In the material below, find each line holding the string "picture" and copy it.

(Records with scene code)
────
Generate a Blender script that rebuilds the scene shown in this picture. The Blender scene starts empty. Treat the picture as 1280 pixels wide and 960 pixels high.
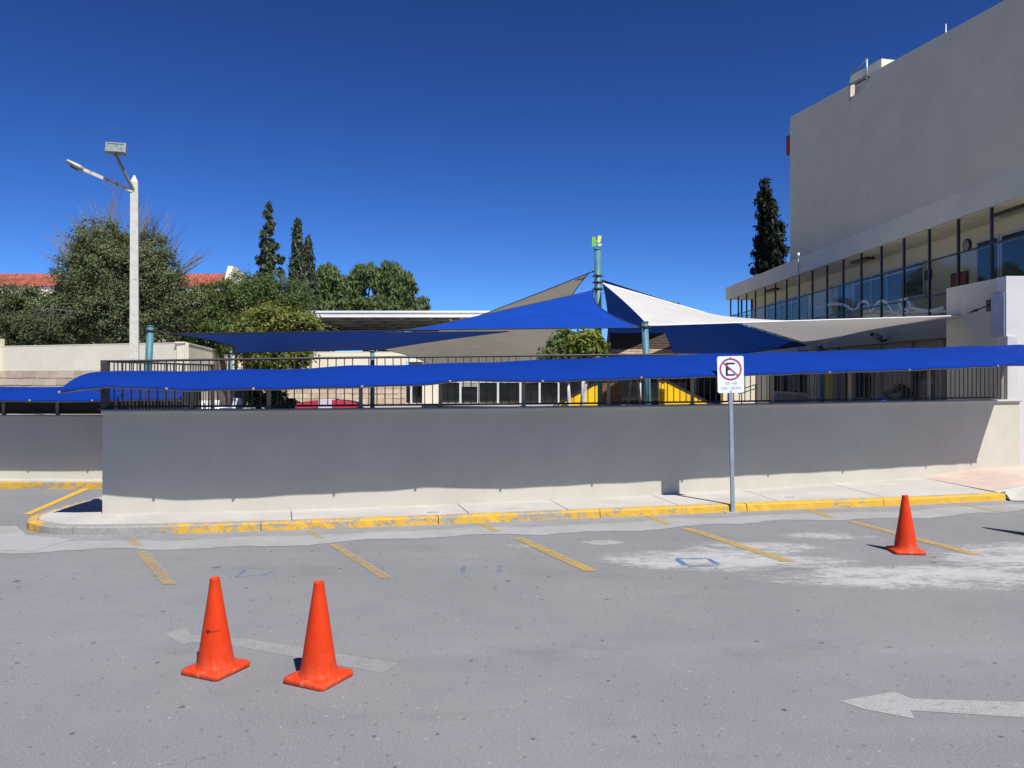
import bpy, bmesh, math, random
import numpy as np
from mathutils import Vector, Matrix

random.seed(7)
rng = np.random.default_rng(11)
S = bpy.context.scene
COL = S.collection
R = math.radians

# ------------------------------------------------------------------ camera, sky, sun, exposure
CAM_H = 2.2
cam_d = bpy.data.cameras.new("camera")
cam = bpy.data.objects.new("camera", cam_d)
COL.objects.link(cam)
cam.location = (0, 0, CAM_H)
cam.rotation_euler = (R(90), 0, 0)
cam_d.sensor_width = 36
cam_d.lens = 28.125
cam_d.shift_y = -10 / 1280
cam_d.clip_start = 0.05
cam_d.clip_end = 3000
S.camera = cam

TO_SUN = Vector((0.37, -0.585, 1.0)).normalized()
SUN_EL = math.asin(TO_SUN.z)
SUN_ROT = math.atan2(TO_SUN.x, TO_SUN.y)
W = bpy.data.worlds.new("World")
S.world = W
W.use_nodes = True
wn = W.node_tree
wn.nodes.clear()
sky = wn.nodes.new("ShaderNodeTexSky")
sky.sky_type = 'NISHITA'
sky.sun_disc = False
sky.sun_elevation = SUN_EL
sky.sun_rotation = SUN_ROT
sky.altitude = 1800
sky.air_density = 0.9
sky.dust_density = 0.15
sky.ozone_density = 3.0
gm = wn.nodes.new("ShaderNodeGamma")          # deepens the clear high-altitude blue evenly over the whole dome
gm.inputs["Gamma"].default_value = 1.5
tn = wn.nodes.new("ShaderNodeMix")
tn.data_type = 'RGBA'
tn.blend_type = 'MULTIPLY'
tn.inputs[0].default_value = 1.0
tn.inputs[7].default_value = (0.22, 0.34, 0.51, 1.0)
bg = wn.nodes.new("ShaderNodeBackground")
bg.inputs["Strength"].default_value = 0.07
wo = wn.nodes.new("ShaderNodeOutputWorld")
wn.links.new(sky.outputs[0], gm.inputs["Color"])
wn.links.new(gm.outputs[0], tn.inputs[6])
wn.links.new(tn.outputs[2], bg.inputs["Color"])
wn.links.new(bg.outputs[0], wo.inputs["Surface"])

sun_d = bpy.data.lights.new("sun", 'SUN')
sun_d.energy = 4.6
sun_d.angle = R(0.5)
sun_d.color = (1.0, 0.975, 0.935)
sun = bpy.data.objects.new("sun", sun_d)
COL.objects.link(sun)
sun.rotation_euler = (-TO_SUN).to_track_quat('-Z', 'Y').to_euler()
sun.location = (10, -16, 27)

S.view_settings.view_transform = 'Standard'
S.view_settings.look = 'None'
S.view_settings.exposure = 0.45
S.view_settings.gamma = 1.0

# ------------------------------------------------------------------ helpers
def at(px, py, Y):
    """pixel of the 1280x960 photograph at distance Y -> point"""
    return Vector(((px - 640) / 1000 * Y, Y, CAM_H + (470 - py) / 1000 * Y))

def gnd(px, py, z=0.0):
    Y = (CAM_H - z) * 1000 / (py - 470)
    return Vector(((px - 640) / 1000 * Y, Y, z))

def tag(o, label=None, cat=None, group=None, kind=None):
    if label: o["label"] = label
    if cat: o["category"] = cat
    if group: o["group"] = group
    if kind: o["kind"] = kind
    return o

def empty(name, loc=(0, 0, 0), rz=0.0):
    o = bpy.data.objects.new(name, None)
    o.empty_display_size = 0.2
    COL.objects.link(o)
    o.location = loc
    o.rotation_euler = (0, 0, rz)
    return o

def link(name, me, parent=None, loc=None, rot=None, scale=None):
    o = bpy.data.objects.new(name, me)
    COL.objects.link(o)
    if parent: o.parent = parent
    if loc is not None: o.location = loc
    if rot is not None: o.rotation_euler = rot
    if scale is not None: o.scale = scale
    return o

def build(name, bm, mat, parent=None, smooth=False, loc=None, rot=None):
    bmesh.ops.recalc_face_normals(bm, faces=bm.faces)
    me = bpy.data.meshes.new(name)
    bm.to_mesh(me)
    bm.free()
    if isinstance(mat, (list, tuple)):
        for m in mat: me.materials.append(m)
    elif mat: me.materials.append(mat)
    if smooth:
        for p in me.polygons: p.use_smooth = True
    return link(name, me, parent, loc, rot)

def copy_tree(o, parent=None):
    c = o.copy()
    COL.objects.link(c)
    if parent: c.parent = parent
    for ch in list(o.children):
        copy_tree(ch, c)
    return c

def BM(): return bmesh.new()

def box(bm, x0, x1, y0, y1, z0, z1, mi=0, bev=0.0, mat=None):
    vs = [bm.verts.new(p) for p in ((x0,y0,z0),(x1,y0,z0),(x1,y1,z0),(x0,y1,z0),(x0,y0,z1),(x1,y0,z1),(x1,y1,z1),(x0,y1,z1))]
    fs = [bm.faces.new([vs[i] for i in f]) for f in ((3,2,1,0),(4,5,6,7),(0,1,5,4),(1,2,6,5),(2,3,7,6),(3,0,4,7))]
    for f in fs: f.material_index = mi
    if mat is not None:
        bmesh.ops.transform(bm, matrix=mat, verts=vs)
    if bev > 0:
        es = list({e for f in fs for e in f.edges})
        bmesh.ops.bevel(bm, geom=es, offset=bev, segments=2, affect='EDGES', profile=0.6)
    return vs

def beam(bm, a, b, w, h, up=(0, 0, 1), mi=0):
    """rectangular bar from a to b"""
    a, b = Vector(a), Vector(b)
    d = (b - a)
    L = d.length
    d.normalize()
    u = Vector(up)
    s = d.cross(u)
    if s.length < 1e-4: s = d.cross(Vector((1, 0, 0)))
    s.normalize()
    u = s.cross(d).normalized()
    vs = []
    for p in (a, b):
        for (i, j) in ((-1,-1),(1,-1),(1,1),(-1,1)):
            vs.append(bm.verts.new(p + s * (i * w / 2) + u * (j * h / 2)))
    for f in ((0,1,2,3),(7,6,5,4),(0,4,5,1),(1,5,6,2),(2,6,7,3),(3,7,4,0)):
        bm.faces.new([vs[i] for i in f]).material_index = mi

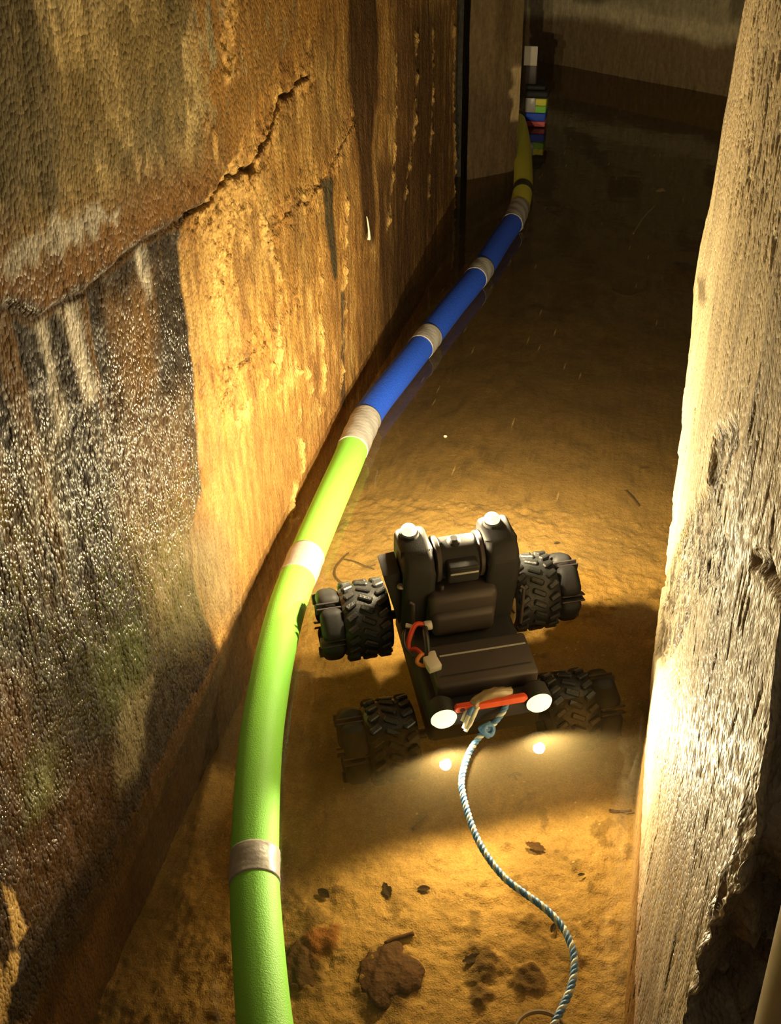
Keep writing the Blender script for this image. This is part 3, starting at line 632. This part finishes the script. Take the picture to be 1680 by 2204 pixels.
# ------------------------------------------------------------------ small debris
def leaf(px, py, length, width, ang, m, label, curl=.25, jag=.0, seed=1):
    p = sand_at(px, py); n, w = 16, 6; r = np.random.RandomState(seed); bm = bmesh.new(); rows = []
    for i in range(n + 1):
        t = i / n; hw = width * .5 * math.sin(math.pi * min(1, t * 1.02 + .01)) ** .7 * (1 - jag * r.rand()); row = []
        for j in range(-w // 2, w // 2 + 1):
            s = j / (w / 2)
            row.append(bm.verts.new(((t - .5) * length, s * hw, curl * abs(s) * hw + .10 * length * (t - .5) ** 2)))
        rows.append(row)
    for i in range(n):
        for j in range(w): bm.faces.new((rows[i][j], rows[i][j + 1], rows[i + 1][j + 1], rows[i + 1][j]))
    bmesh.ops.solidify(bm, geom=bm.faces[:], thickness=.0008)
    o = obj('leaf', bm, m); o.location = (p[0], p[1], p[2] + .004); o.rotation_euler = (.08, -.05, ang)
    tag(o, label, 'leaf'); return o
leaf(697, 1927, .024, .014, -.5, M_LEAF, 'small dark leaf on the sand nearest the green noodle', seed=2)
leaf(833, 1920, .030, .016, -1.0, M_LEAF, 'torn black leaf lying on the sand, the largest of the three in a row', jag=.5, seed=3)
leaf(912, 1916, .020, .010, .2, M_LEAF, 'small pointed dark leaf just right of the torn black leaf', seed=4)
leaf(1152, 1826, .034, .018, -.25, M_LEAFB, 'ragged brown leaf on brightly lit sand right of the rope', jag=.5, seed=5)
leaf(1020, 2066, .036, .018, .5, M_LEAF, 'dark broken leaf on the sand left of the rope bend', jag=.6, seed=6)
leaf(1198, 1172, .014, .008, .5, M_LEAF, 'tiny dark leaf drifting in front of the rover beside its right lamp pod', seed=7)
leaf(1190, 2000, .018, .008, 1.3, M_LEAF, 'small dark leaf under the rope where it bends right', seed=8)
leaf(1250, 1886, .012, .005, .3, M_LEAF, 'tiny curled dark leaf between the rope and the right wall', seed=9)
leaf(1384, 1010, .022, .008, .1, M_LEAFB, 'orange brown leaf lying on the dark bed beside the pale right wall', seed=12)
def twig(pts, r, label, m=M_TWIG, lift=.004, forks=()):
    P = np.array([sand_at(*p) for p in pts]); P[:, 2] += lift; c = P.mean(0)
    bm = tube(resample(catmull(P - c, 8), .004), r, 8)
    for f in forks:
        F = np.array([sand_at(*p) for p in f]); F[:, 2] += lift; add_tube(bm, resample(catmull(F - c, 6), .004), r * .7, 6)
    o = obj('twig', bm, m); o.location = c; return tag(o, label, 'twig')
twig([(828, 2035), (850, 2024), (872, 2018), (890, 2012)], .0034, 'dark straight stick on the sand above the brown stone')
twig([(888, 1788), (902, 1778), (912, 1768), (920, 1760)], .0030, 'short brown stick on lit sand left of the rope', M_LEAFB)
twig([(1310, 1747), (1335, 1750), (1358, 1748)], .0020, 'thin stick on the sand against the right wall')
twig([(740, 1262), (722, 1245), (722, 1225), (740, 1202)], .0022, 'thin forked twig curling over the sand between noodle and rover', forks=([(735, 1205), (765, 1212), (790, 1222), (808, 1218)], [(740, 1202), (750, 1193)], [(790, 1222), (805, 1228)]))
twig([(1362, 505), (1385, 470), (1408, 446)], .0035, 'pale straight straw on the dark far bed', M_PEBBLE)
twig([(1315, 628), (1350, 640), (1385, 628), (1392, 608)], .0030, 'curved stem on the dark bed beside the upper right wall')
twig([(1344, 1058), (1360, 1075), (1374, 1092)], .0018, 'thin dark twig on the bed to the right beyond the rover')
twig([(1095, 1675), (1110, 1668), (1122, 1672)], .0020, 'small bent twig on the lit sand just behind the tail lamps', forks=([(1105, 1671), (1112, 1682)],))
def stone(px, py, sx, sy, sz, m, label, seed, name='stone'):
    p = sand_at(px, py); r = np.random.RandomState(seed); bm = bmesh.new(); bmesh.ops.create_icosphere(bm, subdivisions=4, radius=1)
    ph = r.rand(6) * 6
    for v in bm.verts:
        c = v.co; q = 1 + .16 * math.sin(3 * c.x + ph[0]) * math.sin(3.4 * c.y + ph[1]) + .10 * math.sin(7 * c.x + 5 * c.z + ph[2]) + .06 * math.sin(13 * c.y + 9 * c.x + ph[3])
        v.co = Vector((c.x * sx * q, c.y * sy * q, c.z * sz * q))
    o = obj(name, bm, m); o.location = (p[0], p[1], p[2] + sz * .15); return tag(o, label, name)
stone(838, 2100, .040, .046, .011, M_STONE, 'large lumpy brown stone half buried in the near sand', 1)
stone(648, 2078, .026, .038, .009, M_STONE, 'dark stone half buried beside the green noodle', 2)
stone(1421, 411, .018, .012, .008, M_PEBBLE, 'pale pebble on the dark far bed', 3, 'pebble')
p = at(958, 939, .001); o = obj('seed', add_lathe(bmesh.new(), [(.001, -.004), (.003, -.002), (.003, .002), (.001, .004)], 12, 'x'), M_PEBBLE); o.location = p; tag(o, 'tiny pale speck floating on open water right of the blue noodle', 'seed')

# ------------------------------------------------------------------ hoop, pipe and drip
c = at(1165, 2234, .002); hp = tag(empty('hoop', tuple(c)), 'pale round hoop at the lower edge crossing the rope', 'hoop')
ring = np.array([(.033 * math.cos(t), .033 * math.sin(t), 0) for t in np.linspace(0, 2 * math.pi, 64)])
bm = bmesh.new(); add_lathe(bm, [(.0315, -.004), (.0335, -.004), (.0335, .004), (.0315, .004)], 64, 'z', close=True); autosmooth(obj('ring', bm, M_HOOP, hp))
obj('knob', box((.043, .012, .004), (.022, .014, .012), .004, 3, (0, 0, -.2)), M_HOOP, hp)
a0 = np.array((.195, .385, -.17)); a1 = np.array((.142, .385, .92))
pp = tag(obj('pipe', tube(np.linspace(a0, a1, 24), .030, 40), M_PIPE), 'pale smooth pipe standing at the lower right edge by the broken wall end', 'pipe')
pt = onx(791, 505, XL + .012); bm = bmesh.new()
add_tube(bm, catmull([(0, -.004, .045), (.002, -.003, .03), (.003, 0, .01), (.003, .001, -.005), (.002, .001, -.012)], 6), np.r_[np.linspace(.0012, .0022, 12), np.linspace(.0025, .0045, 13)], 10)
o = obj('drip', bm, M_WHITE); o.location = pt; tag(o, 'small white drip on the dark stained left wall', 'drip')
────
§ Reply
Generate a Blender script that rebuilds the scene shown in this picture. The Blender scene starts empty. Treat the picture as 1280 pixels wide and 960 pixels high.
Keep writing the Blender script for this image. This is part 3, starting at line 632. This part finishes the script. Take the picture to be 1680 by 2204 pixels.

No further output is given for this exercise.